L’élu étudiant doit également pouvoir être formé et donc pouvoir bénéficier d’autorisations d’absences exceptionnelles. Enfin, l’engagement étudiant doit être valorisé. Pour cela, plusieurs moyens sont possibles. L’annexe descriptive au diplôme est un moyen évident, mais des unités d’enseignement libre peuvent également être créées. Ces dispositifs permettent à l’élu de valider un certain nombre de crédits selon le système européen de transfert et d’accumulation de crédits (ECTS), sur présentation d’un travail (mémoire, rapport), et selon son assiduité dans les différentes instances ou fonction de ses différentes actions dans le cadre de son mandat.
CVC, CVL, des inventions du Sgen-CFDT
Disposer d’un véritable outil d’apprentissage des compétences civiques et citoyennes du socle commun…
L’implication des élèves dans le fonctionnement des établissements est un objectif historique du Sgen-CFDT. L’apprentissage de la citoyenneté doit, en effet, se faire dans l’action. C’est le sens de notre revendication d’un conseil de la vie collégienne (CVC), votée par le congrès de Mons en 2007 et précisée au congrès de Décines en 2011 : « [Il doit] permettre de disposer d’un véritable outil d’apprentissage des compétences civiques et citoyennes du socle commun et de favoriser le développement de relations de confiance et de respect mutuel entre personnels et élèves, entre jeunes et adultes… »
Pour nous, il est important de créer des espaces possibles pour que les élèves réfléchissent et agissent sur leur quotidien, de permettre des actions que les élèves proposent ou ont envie de mener, de faciliter l’échange entre les représentants des élèves et quelques adultes pour prendre rapidement des décisions d’amélioration de la vie des établissements.

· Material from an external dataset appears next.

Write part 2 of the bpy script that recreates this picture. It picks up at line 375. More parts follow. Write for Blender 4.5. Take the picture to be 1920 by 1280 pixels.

En fait, il s’agit bien de développer l’engagement des élèves dans des projets qui ont prise avec leur quotidien et leur degré d’autonomie. Les conseils de la vie collégienne et de la vie lycéenne (CVL) n’ont de sens que s’ils sont réellement investis par tous les membres de la communauté éducative. Ainsi, ils permettent de développer l’esprit de concertation et de mise en projet au sein du collège ou du lycée.